- What you have to do: Among the entries below, which lines run from the line with "Model this scene" through the line with "SC.camera = cam"? Retype those, both ends included, exactly and without pictures.

- Dataset entries:

>> begin

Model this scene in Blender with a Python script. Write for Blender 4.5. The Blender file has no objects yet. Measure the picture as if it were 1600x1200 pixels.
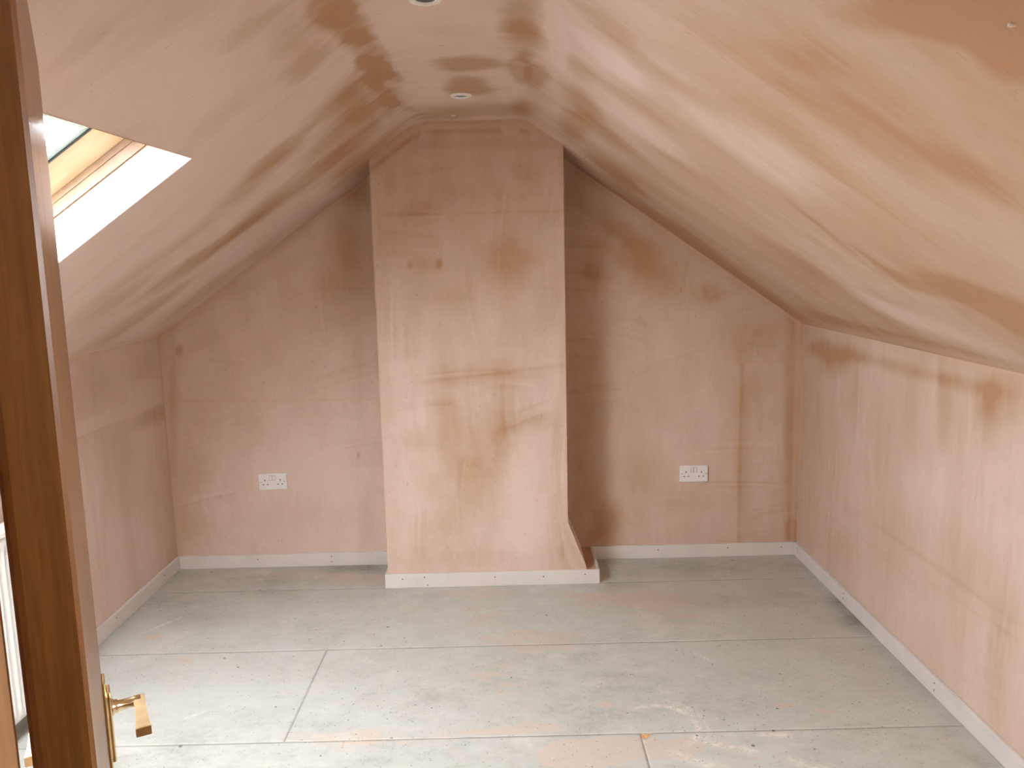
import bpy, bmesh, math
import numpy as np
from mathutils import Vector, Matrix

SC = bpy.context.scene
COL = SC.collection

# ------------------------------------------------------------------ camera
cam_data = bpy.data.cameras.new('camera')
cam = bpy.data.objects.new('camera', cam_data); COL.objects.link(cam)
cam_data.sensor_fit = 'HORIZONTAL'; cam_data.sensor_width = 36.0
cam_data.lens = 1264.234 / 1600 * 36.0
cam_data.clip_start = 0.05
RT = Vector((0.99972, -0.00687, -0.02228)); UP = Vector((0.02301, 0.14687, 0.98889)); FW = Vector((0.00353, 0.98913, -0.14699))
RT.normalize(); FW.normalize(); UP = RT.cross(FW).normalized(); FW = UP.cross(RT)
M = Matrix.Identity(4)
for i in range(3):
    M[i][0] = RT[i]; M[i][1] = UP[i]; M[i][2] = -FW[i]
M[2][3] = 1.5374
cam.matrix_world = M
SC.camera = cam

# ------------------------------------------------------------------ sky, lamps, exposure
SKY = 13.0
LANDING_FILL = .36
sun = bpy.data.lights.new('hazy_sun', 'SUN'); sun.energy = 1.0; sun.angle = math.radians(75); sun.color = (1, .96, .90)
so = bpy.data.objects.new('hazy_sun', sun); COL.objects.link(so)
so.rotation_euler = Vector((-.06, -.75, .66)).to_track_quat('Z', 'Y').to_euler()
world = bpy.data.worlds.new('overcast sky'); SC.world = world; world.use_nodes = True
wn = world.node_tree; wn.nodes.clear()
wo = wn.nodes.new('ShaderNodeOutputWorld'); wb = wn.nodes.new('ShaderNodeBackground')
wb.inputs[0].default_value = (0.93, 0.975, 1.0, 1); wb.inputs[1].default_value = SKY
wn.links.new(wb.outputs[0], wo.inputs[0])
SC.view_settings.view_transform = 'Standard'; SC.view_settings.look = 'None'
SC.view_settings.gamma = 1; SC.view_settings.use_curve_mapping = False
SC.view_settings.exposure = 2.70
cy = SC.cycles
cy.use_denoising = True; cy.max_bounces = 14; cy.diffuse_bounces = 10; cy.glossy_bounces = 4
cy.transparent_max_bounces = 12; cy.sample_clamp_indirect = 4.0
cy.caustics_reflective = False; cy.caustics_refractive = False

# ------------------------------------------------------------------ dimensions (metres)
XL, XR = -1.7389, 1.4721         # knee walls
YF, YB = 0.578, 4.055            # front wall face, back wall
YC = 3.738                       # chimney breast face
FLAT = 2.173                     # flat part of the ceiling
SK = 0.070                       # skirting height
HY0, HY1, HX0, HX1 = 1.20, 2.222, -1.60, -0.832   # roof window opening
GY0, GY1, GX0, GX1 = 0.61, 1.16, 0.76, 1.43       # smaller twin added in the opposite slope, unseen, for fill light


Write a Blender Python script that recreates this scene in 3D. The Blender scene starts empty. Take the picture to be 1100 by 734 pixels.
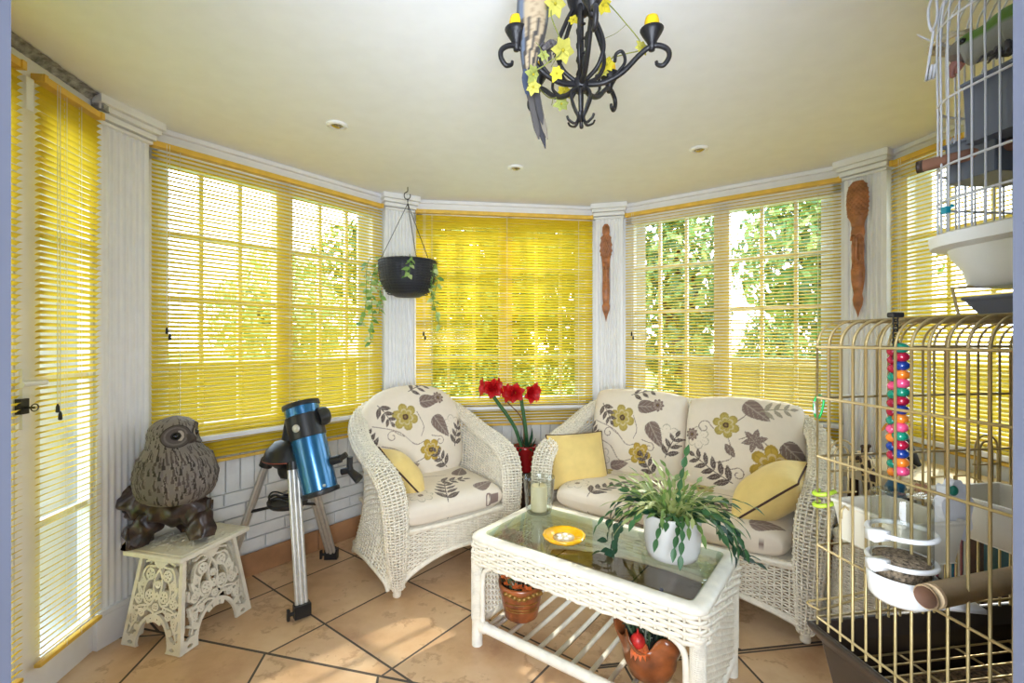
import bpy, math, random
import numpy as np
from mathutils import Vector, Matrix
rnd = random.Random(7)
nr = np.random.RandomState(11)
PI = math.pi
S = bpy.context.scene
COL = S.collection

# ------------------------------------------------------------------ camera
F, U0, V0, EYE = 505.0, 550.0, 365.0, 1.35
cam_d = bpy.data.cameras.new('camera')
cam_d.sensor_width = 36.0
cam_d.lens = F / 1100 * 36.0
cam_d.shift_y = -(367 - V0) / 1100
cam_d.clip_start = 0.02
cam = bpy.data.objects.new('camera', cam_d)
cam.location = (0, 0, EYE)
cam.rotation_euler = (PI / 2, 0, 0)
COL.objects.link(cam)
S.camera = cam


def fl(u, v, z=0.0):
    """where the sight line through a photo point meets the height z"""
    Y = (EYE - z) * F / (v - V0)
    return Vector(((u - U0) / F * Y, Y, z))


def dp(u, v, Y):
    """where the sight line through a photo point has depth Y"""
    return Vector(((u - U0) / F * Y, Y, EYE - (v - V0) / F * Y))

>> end
>> begin

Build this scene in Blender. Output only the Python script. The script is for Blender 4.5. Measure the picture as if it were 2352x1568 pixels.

>> end

- The output:
Model this scene in Blender with a Python script. Write for Blender 4.5. The Blender file has no objects yet. Measure the picture as if it were 1600x1200 pixels.
import bpy, bmesh, math
import numpy as np
from mathutils import Vector, Matrix

SC = bpy.context.scene
COL = SC.collection

# ------------------------------------------------------------------ camera
cam_data = bpy.data.cameras.new('camera')
cam = bpy.data.objects.new('camera', cam_data); COL.objects.link(cam)
cam_data.sensor_fit = 'HORIZONTAL'; cam_data.sensor_width = 36.0
cam_data.lens = 1264.234 / 1600 * 36.0
cam_data.clip_start = 0.05
RT = Vector((0.99972, -0.00687, -0.02228)); UP = Vector((0.02301, 0.14687, 0.98889)); FW = Vector((0.00353, 0.98913, -0.14699))
RT.normalize(); FW.normalize(); UP = RT.cross(FW).normalized(); FW = UP.cross(RT)
M = Matrix.Identity(4)
for i in range(3):
    M[i][0] = RT[i]; M[i][1] = UP[i]; M[i][2] = -FW[i]
M[2][3] = 1.5374
cam.matrix_world = M
SC.camera = cam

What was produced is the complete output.